El calor de los rayos de sol que se cuelan entre las nubes, y el apoyo de familiares, vecinos, amigos y compañeros de Araujo ganan la pulseada en una tarde donde el frío cala profundo. Antes de despedir los restos de Wenceslao Araujo, se oficia una misa y un acto en su memoria, del que participan el intendente de Lanús, Darío Díaz Pérez, y la directora de Derechos Humanos, Mabel Gagino. Las banderas de Hijos y Familiares de Desaparecidos se mezclan con otras del Che y Evita. Las lágrimas de Cristina Montiel no impiden una aclaración importante: “Como familiares, queremos que aparezcan muchos Wences más”. Emocionada, agradece a todos los compañeros que se acercaron. “Esto es un homenaje en honor de los 30 mil desaparecidos.”
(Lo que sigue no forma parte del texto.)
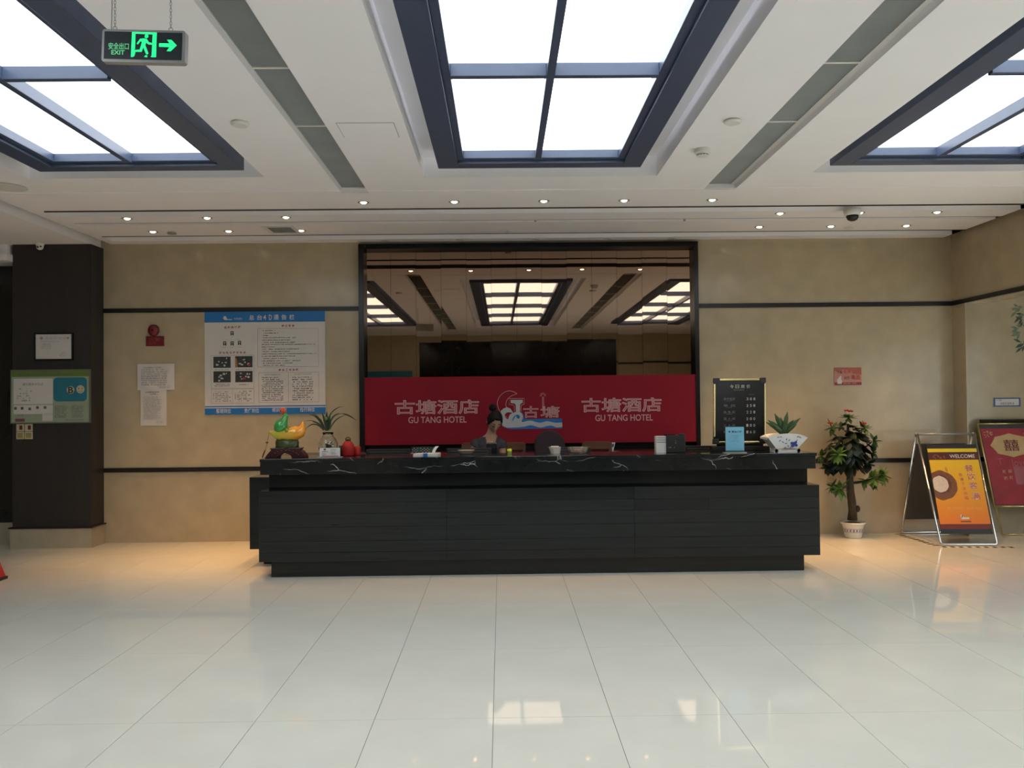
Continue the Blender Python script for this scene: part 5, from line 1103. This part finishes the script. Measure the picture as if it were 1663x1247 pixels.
# ------------------------------------------------------------------ receptionist
PX, PY = -.14, 8.98
L = (PX, PY, 0); T = thing('person', L, 'receptionist with black hair bun and grey short-sleeved jacket looking down', 'person')
tors = [((PX,PY+.02,.80),.148,.105),((PX,PY+.02,.86),.148,.106),((PX,PY+.01,.95),.116,.086),((PX,PY-.005,1.04),.122,.095),((PX+.002,PY-.02,1.11),.130,.103),((PX+.003,PY-.03,1.155),.135,.090),((PX+.006,PY-.04,1.195),.118,.070),((PX+.02,PY-.05,1.228),.082,.058),((PX+.03,PY-.06,1.26),.052,.050),((PX+.04,PY-.075,1.30),.045,.046),((PX+.055,PY-.085,1.36),.045,.05)]
HC = Vector((-.072, 8.86, 1.392)); HM = Matrix.Translation(HC) @ Matrix.Rotation(R(20), 4, 'Z') @ Matrix.Rotation(R(6), 4, 'Y') @ Matrix.Rotation(R(36), 4, 'X')
def headshape(mb, k=1.0, dz=0):
    i0 = len(mb.v); mb.ball((0,0,0), .072*k, .090*k, .112*k, n=32)
    for i in range(i0, len(mb.v)):
        v = mb.v[i]; z = v.z/.112
        if z < 0:
            f_ = 1 + z*.34*(-z)**.35; v.x *= f_; v.y = v.y*(1+z*.20) - (.012*(-z) if v.y < 0 else .022*z)
    return i0
def arm(mb, s, extra=0.0, upto=9, seg=None):
    if s < 0: P = [(-.235,8.945,1.172),(-.268,8.935,1.150),(-.287,8.925,1.09),(-.296,8.915,1.03),(-.298,8.91,.975),(-.285,8.885,.91),(-.255,8.865,.855),(-.232,8.85,.822)]
    else: P = [(-.035,8.94,1.172),(-.010,8.93,1.150),(.004,8.92,1.09),(.012,8.91,1.03),(.015,8.905,.975),(.012,8.885,.91),(.004,8.86,.855),(-.006,8.845,.822)]
    r_ = [.040,.044,.041,.037,.035,.034,.028,.022]
    P, r_ = P[:upto], [q_+extra for q_ in r_[:upto]]; mb.tube(P, r_, 14); return Vector(P[-1])
b = MB(); b.rings(tors, 24)
i0 = headshape(b)
b.ball((0,-.092,-.020), .012,.014,.022, n=10); b.ball((0,-.098,-.034), .014,.011,.010, n=10)
for s in (-1, 1): b.ball((s*.071,.006,-.012), .010,.018,.030, n=10); b.ball((s*.030,-.078,.004), .015,.010,.010, n=10)
b.ball((0,-.076,-.062), .020,.010,.010, n=10)
b.xf(HM, i0)
for s in (-1, 1):
    wp = arm(b, s); fd = Vector((-s*.62, -.72, -.30)).normalized(); sd = fd.cross(Vector((0,0,1))).normalized(); pn = sd.cross(fd)   # finger direction, across, back of the hand
    pc = wp + fd*.045; i1 = len(b.v); b.ball((0,0,0), .033,.047,.015, n=12); b.xf(Matrix.Translation(pc) @ Matrix((sd, -fd, pn)).transposed().to_4x4(), i1)
    for k in range(4):
        lf = (.058,.068,.064,.050)[k] if s > 0 else (.050,.064,.068,.058)[k]; x = (k-1.5)*.0168; b0 = pc + sd*x + fd*.034 + pn*.002
        b.tube([b0, b0 + fd*lf*.45 + sd*x*.15, b0 + fd*lf*.75 + sd*x*.18 - pn*.012, b0 + fd*lf*.9 + sd*x*.18 - pn*.026], [.0092,.0088,.0082,.007], 8)
    t0 = pc + sd*(-s*.024) - fd*.012; b.tube([t0, t0 + sd*(-s*.020) + fd*.022 - pn*.006, t0 + sd*(-s*.023) + fd*.046 - pn*.014], [.012,.010,.008], 8)
for s in (-1, 1):
    b.tube([(PX+s*.075,PY+.02,.82),(PX+s*.08,PY+.01,.62),(PX+s*.08,PY+.005,.45),(PX+s*.08,PY+.01,.25),(PX+s*.08,PY+.015,.09)], [.082,.070,.052,.046,.034], 16)
    b.tube([(PX+s*.08,PY+.045,.045),(PX+s*.085,PY-.02,.042),(PX+s*.09,PY-.12,.030)], [.036,.038,.028], 12)
def remeshed(name, mb, M_, vox, smooth_it=4):
    me = mesh_of(name, mb, M_, (0,0,0)); o = bpy.data.objects.new(name, me); COL.objects.link(o)
    r_ = o.modifiers.new('r','REMESH'); r_.mode = 'VOXEL'; r_.voxel_size = vox; r_.use_smooth_shade = True
    s_ = o.modifiers.new('s','SMOOTH'); s_.iterations = smooth_it; s_.factor = .5
    dg = bpy.context.evaluated_depsgraph_get(); out = bpy.data.meshes.new_from_object(o.evaluated_get(dg)); bpy.data.objects.remove(o); out.name = name
    return out
def finish(name, me, M_, parent=T, solid=0):
    me.transform(Matrix.Translation(-Vector(L))); me.materials.clear(); me.materials.append(M_)
    for p in me.polygons: p.use_smooth = True
    o = bpy.data.objects.new(name, me); COL.objects.link(o); o.parent = parent
    if solid: s_ = o.modifiers.new('solid','SOLIDIFY'); s_.thickness = solid; s_.offset = 1
    return o
finish('body', remeshed('body', b, M_skin, .0055, 2), M_skin)
def cut(me, drop):
    bm = bmesh.new(); bm.from_mesh(me); bmesh.ops.delete(bm, geom=[f_ for f_ in bm.faces if drop(f_.calc_center_median())], context='FACES'); bm.to_mesh(me); bm.free(); return me
# grey jacket: open front, short sleeves
b = MB(); b.rings([(c, rx+.015, ry+.015) for c, rx, ry in tors[:8]] , 24); arm(b, -1, .016, 4); arm(b, 1, .016, 4)
me = remeshed('jacket', b, M_jacket, .007, 5)
def dropj(c):
    if c.z > 1.236 or c.z < .81: return True
    if c.x < -.235 or c.x > -.04:
        hem = 1.125 + max(0, -.26-c.x)*.5 if c.x < -.14 else 1.125
        if c.z < hem and (c.x < -.252 or c.x > -.028) and c.y < 9.05: return True
    xc = -.107 + (1.2-c.z)*.02; wv = .050 + max(0, c.z-1.19)*.25
    return c.y < PY-.02 and abs(c.x-xc) < wv and c.z < 1.3
finish('jacket', cut(me, dropj), M_jacket, solid=.004)
b = MB(); b.rings([(c, rx+.007, ry+.007) for c, rx, ry in tors[:7]], 24); me = remeshed('top', b, M_top, .007, 4); tp_ = finish('black_top', cut(me, lambda c: c.z > 1.172 or c.z < .82), M_top, solid=.002)
for k in range(6):
    x = -.150 + k*.018; b = MB(); b.ball((x, PY-.139+abs(k-2.5)*.0022, 1.167), .0042, n=8); obj('bead', b, M_paper, tp_, L, smooth=True)
b = MB()
b.rings([((PX,PY+.02,.62),.16,.115),((PX,PY+.02,.75),.166,.12),((PX,PY+.02,.86),.165,.118),((PX,PY+.01,.93),.142,.102)], 24)
for s in (-1, 1): b.tube([(PX+s*.078,PY+.02,.80),(PX+s*.08,PY+.01,.60),(PX+s*.08,PY+.005,.45),(PX+s*.08,PY+.01,.25),(PX+s*.08,PY+.015,.07)], [.088,.084,.072,.068,.066], 16)
finish('trousers', remeshed('trousers', b, M_top, .009, 3), M_top)
for s in (-1, 1): b = MB(); b.tube([(PX+s*.08,PY+.06,.045),(PX+s*.085,PY-.02,.048),(PX+s*.09,PY-.13,.036)], [.043,.045,.034], 12); b.box(PX+s*.085-.038, PX+s*.085+.042, PY-.15, PY+.09, 0, .012); obj('shoe', b, M_blk, T, L, smooth=True)
b = MB(); b.tube([(PX+.03+.066*math.cos(q_), PY-.066-.075*math.sin(q_), 1.238-.055*max(0, math.sin(q_))) for q_ in [i*.3 for i in range(-1, 12)]], .0016, 5); obj('necklace', b, M_gold, T, L)
# hair cap and bun
b = MB(); i0 = headshape(b, 1.105)
vs_, fs_ = b.v, []
for f_ in b.f:
    c = sum((b.v[i] for i in f_), Vector())/len(f_); line_ = .074 if abs(c.x) < .035 else .074 - (abs(c.x)-.035)*2.4
    if c.y < .0 and c.z < line_: continue
    if c.z < -.066: continue
    fs_.append(f_)
b.f = fs_; b.m = [0]*len(fs_); b.xf(HM); o = obj('hair', b, M_hair, T, L, smooth=True); s_ = o.modifiers.new('s','SOLIDIFY'); s_.thickness = .006; s_.offset = -1
b = MB(); b.ball((-.090,8.885,1.530), .040,.038,.037, n=20)
for k in range(3): b.tube([(-.090+.037*math.cos(q_)*math.cos(k), 8.885+.037*math.sin(q_), 1.530+.034*math.cos(q_)*math.sin(k)) for q_ in [2*PI*i/16 for i in range(16)]], .006, 6, closed=True)
obj('hair_bun', b, M_hair, T, L, smooth=True)
for s in (-1, 1):
    b = MB(); b.tube([(s*.016,-.0875,.000),(s*.030,-.0895,-.005),(s*.045,-.078,-.001)], [.0015,.0026,.0015], 6); b.xf(HM); obj('eyelash', b, M_hair, T, L)
    b = MB(); b.tube([(s*.014,-.0880,.020),(s*.032,-.0850,.024),(s*.050,-.070,.019)], [.002,.003,.0015], 6); b.xf(HM); obj('eyebrow', b, M_hair, T, L)
b = MB(); b.tube([(-.018,-.080,-.061),(0,-.0875,-.060),(.018,-.080,-.061)], [.002,.0045,.002], 8); b.xf(HM); obj('lips', b, M_lip, T, L)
Después de dejar la urna en la bóveda, a pesar de haber sido secuestrado junto a su mujer en dos ocasiones y de haber perdido a sus dos hijos y su yerno, Wenceslao Araujo padre –un hombre alto y fuerte nacido en 1919 en Paraguay–, mantiene el mismo espíritu de lucha que su hijo. No disimula la emoción que le generan el apoyo popular y la oportunidad de haber podido dejar los restos de su hijo en el panteón destinado a las víctimas del terrorismo de Estado. Más allá de la pérdida, dice: “Caiga quien caiga, es seguro que el futuro será nuestro”. Al momento de su desaparición, Wenceslao Araujo tenía 23 años y un camino lleno de sueños.